Bassey further contended that the claimants failed to establish that they were indeed the subjects of the publication.
Similarly, counsel to Oluwadare, Oluwatosin Adesioye, aligned with Bassey’s arguments and asked the court to dismiss the suit. He questioned the court’s jurisdiction, arguing that the claimants did not show that the DSS is recognised by law, noting that the National Security Agencies Act refers to the State Security Service rather than the DSS.
Adesioye also faulted the claimants’ final written address, alleging that it exceeded the permitted 30 pages by five pages.
While testifying for the defence on November 24, 2025, Oluwadare admitted making the publication in question based on information he received from Vivian Amadi, a front desk officer at SERAP’s Abuja office. He stated that he was not physically present at the office but was informed about the presence of DSS officials on the premises.
During proceedings, he was handed two documents, including the publication in dispute, and read out the first paragraph in court. In the statement posted on SERAP’s website, he alleged that DSS operatives had unlawfully invaded the organisation’s Abuja office, intimidated and harassed staff, and called on President Bola Ahmed Tinubu to intervene.
Oluwadare admitted using words such as “unlawful,” “intimidating,” and “harassing” in the publication but disagreed that they amounted to serious allegations against the claimants. He acknowledged that he did not consult the DSS before issuing the statement and confirmed that the officers did not brandish weapons, seize or damage property, assault staff, or force entry into the office.
He added that he was informed the first claimant was making calls and asking other DSS officials not to enter the premises and claimed that CCTV footage of the incident exists.
In their statement of claim, the DSS officers argued that the publication damaged both their personal reputations and that of the agency. They explained that as part of routine engagement with non-governmental organisations operating in the FCT, they were directed to visit SERAP’s office to invite its new leadership for a familiarisation meeting.
According to them, they visited SERAP’s office at 18 Bamako Street, Wuse Zone 1, Abuja, on September 9 and met a staff member identified as Ruth, who informed them that the organisation’s management was out of the country and advised that a formal letter be sent. They stated that their interaction was recorded and that they left peacefully after being given a contact number.

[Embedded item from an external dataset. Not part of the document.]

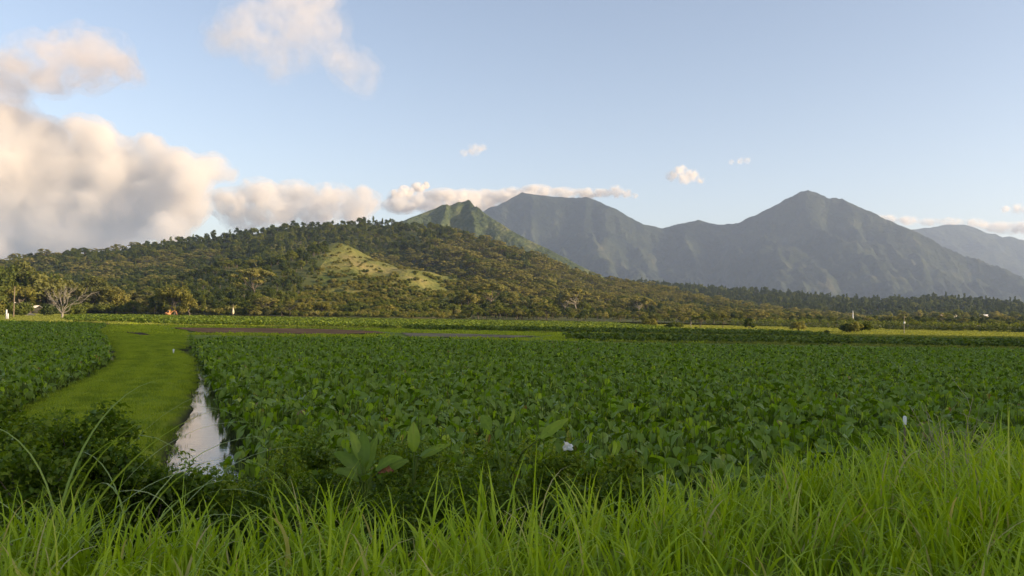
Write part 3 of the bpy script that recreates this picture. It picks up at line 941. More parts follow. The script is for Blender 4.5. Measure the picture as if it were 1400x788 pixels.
# shed
M_ROOF = simple('pale_tin_roof', (.62, .60, .55), .5, .12, 2)
M_SHEDW = simple('dark_boards', (.045, .042, .03), .8, .3, 3)
g = P(47, 428, 325); g[2] = .3
sh = tag(empty('shed', g, -.15), 'little dark shed with a pale tin roof among the left trees', 'shed')
link('wall', MB().box((0, 0, 1.3), (3.6, 3, 2.8)).mesh('wall', M_SHEDW, False), sh)
rf = MB()
for s_ in (-1, 1):
    rf.add([(-2.1, s_ * 2.0, 2.55), (2.1, s_ * 2.0, 2.55), (2.1, 0, 3.45), (-2.1, 0, 3.45), (-2.1, s_ * 2.0, 2.65), (2.1, s_ * 2.0, 2.65), (2.1, 0, 3.55), (-2.1, 0, 3.55)],
           [[0, 1, 2, 3], [4, 5, 6, 7], [0, 1, 5, 4], [1, 2, 6, 5], [3, 0, 4, 7]])
link('roof', rf.mesh('roof', M_ROOF, False), sh)
link('door', MB().box((-.6, -1.53, .95), (.9, .06, 1.9)).mesh('door', M_WOOD, False), sh)
# sand mound
ang = np.linspace(0, 6.283, 25)[:-1]; rings = np.linspace(0, 1, 9)
V = np.array([(2.3 * r_ * math.cos(a) * (1 + .12 * math.sin(3 * a)), 1.7 * r_ * math.sin(a), 1.15 * (1 - r_ ** 1.6) + .05 * math.sin(9 * r_ + 4 * a) - .15) for r_ in rings for a in ang])
Fq = [[i * 24 + j, i * 24 + (j + 1) % 24, (i + 1) * 24 + (j + 1) % 24, (i + 1) * 24 + j] for i in range(8) for j in range(24)]
sm = link('sand_mound', new_mesh('sand_mound', V, np.array(Fq), simple('sand', (.50, .38, .22), .9, .15, 4), np.full(len(V), .5)))
sm.location = G(41, 432.5, .35); tag(sm, 'pale sandy mound in front of the little shed', 'mound')
# orange digger
M_OR = simple('orange_paint', (.52, .25, .10), .5, .15, 3); M_BLK = simple('rubber', (.025, .025, .025), .8, .3, 6); M_GLS = simple('cab_glass', (.05, .07, .08), .1, .2, 2, .6)
g = P(231, 430, 312); g[2] = .45
ex = tag(empty('digger', g, .1), 'small orange digger with bent arm below the golden tree', 'digger')
for y_ in (-.75, .75):
    tk_ = MB()
    a_ = np.linspace(0, 2 * math.pi, 17)[:-1]
    out = np.array([(np.sign(math.cos(q_)) * .8 + .35 * math.cos(q_), .35 + .35 * math.sin(q_)) for q_ in a_])
    V = np.concatenate([np.stack([out[:, 0], np.full(16, y_ - .22), out[:, 1]], -1), np.stack([out[:, 0], np.full(16, y_ + .22), out[:, 1]], -1)])
    tk_.add(V, [[i, (i + 1) % 16, 16 + (i + 1) % 16, 16 + i] for i in range(16)])
    for sd in (0, 16):
        tk_.add(V, [[sd + i, sd + i + 1, sd + 14 - i, sd + 15 - i] for i in range(7)])
    link('track', tk_.mesh('track', M_BLK, False), ex)
link('body', MB().box((-.35, 0, 1.05), (1.9, 1.5, .65)).box((-.95, 0, 1.45), (.7, 1.4, .35)).mesh('body', M_OR, False), ex)
cb = link('cab', MB().box((.05, -.3, 1.85), (.9, .8, 1.0)).box((.05, -.3, 2.4), (1.0, .9, .09)).mesh('cab', M_OR, False), ex)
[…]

They expressed surprise that shortly after their departure, SERAP posted on its X (formerly Twitter) handle, @SERAPNigeria, alleging that DSS officers were unlawfully occupying its office.
They further claimed that the defendants published a statement describing the officers as “a tall, large, dark-skinned woman” and “a slim, dark-skinned man” who allegedly invaded and interrogated staff.
The claimants told the court that the publication led to criticism from international organisations such as Amnesty International and prominent Nigerians, including Femi Falana (SAN), thereby portraying the Federal Government as using the DSS to harass civil society groups.
They argued that the statements harmed their professional standing within the DSS, creating the impression that they carried out an unsanctioned operation and acted unprofessionally.
Among the reliefs sought, the claimants are asking the court to order the defendants to publish an apology on SERAP’s website and X handle, as well as in two national newspapers — Punch and Vanguard — and on two national television stations — Arise Television and Channels Television.
They are also seeking N5 billion in damages for the alleged libellous publication, 10 percent annual interest on the judgment sum until full payment, and N50 million as costs of the action.